Through the means of an outstanding slide presentation, Paul Radensky, Museum Educator for Jewish Schools at the Museum of Jewish Heritage addressed the subject of “Artifacts of Spiritual Resistance.” “Judaism is a religion of practice; a religion of deeds. We need certain objects to perform mitzvos and these religious artifacts were essential to the continuity of our belief system,” said Mr. Radensky. If pictures speak a thousand words, then each one displayed tells their own heart wrenching story. In 1932, a photo was taken in Krel, Germany of a brightly lit Chanukah menorah. The eerie backdrop, however, was one of a Nazi swastika flag reading “Death to Judah.”

Telling his audience that under the draconian dictates of the Nuremberg laws, Jews were prohibited from displaying the German flag, Mr. Radensky added that “they were permitted, however to display the Jewish flag” and rare photos were shown of Jewish flags being proudly flown throughout Europe. Other photos included a Megillas Esther scroll that was surreptitiously published in underground quarters, a ticket to a Rosh HaShana service written in both German and Hebrew with the words, “Give bread to the poor” on it, a photo of a joyous Simchas Torah celebration in Lodz, Poland, a ketubah (marriage certificate) drawn up by Jewish partisans, a Passover Haggadah used in the Leipzig labor camp that was written from memory, a shechitah knife (used for ritual slaughter) from Salonica and a pair of tefillin that was snatched out of a Nazi inspired bon fire.

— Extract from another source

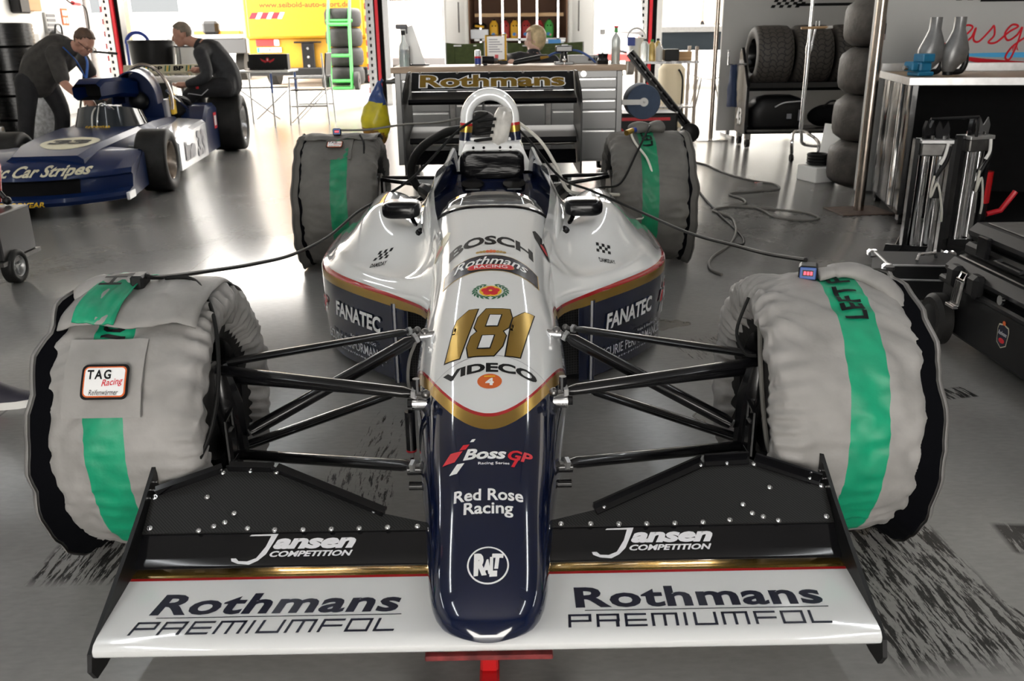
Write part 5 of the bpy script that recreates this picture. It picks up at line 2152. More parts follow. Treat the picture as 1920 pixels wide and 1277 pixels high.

Other photos told of the rare kind of “mesiras nefesh” (self-sacrifice) that was the mainstay of Jewish life in the ghettos. Mr. Radensky imparted a touching narrative of a rabbi who had feverishly raced to rescue a Torah scroll from a synagogue in Hanover, Germany during Kristallnacht (November 9-10, 1938). While on his way to retrieve the Torah, the Nazis had come to his home to arrest him but he could not be found as he was in the synagogue.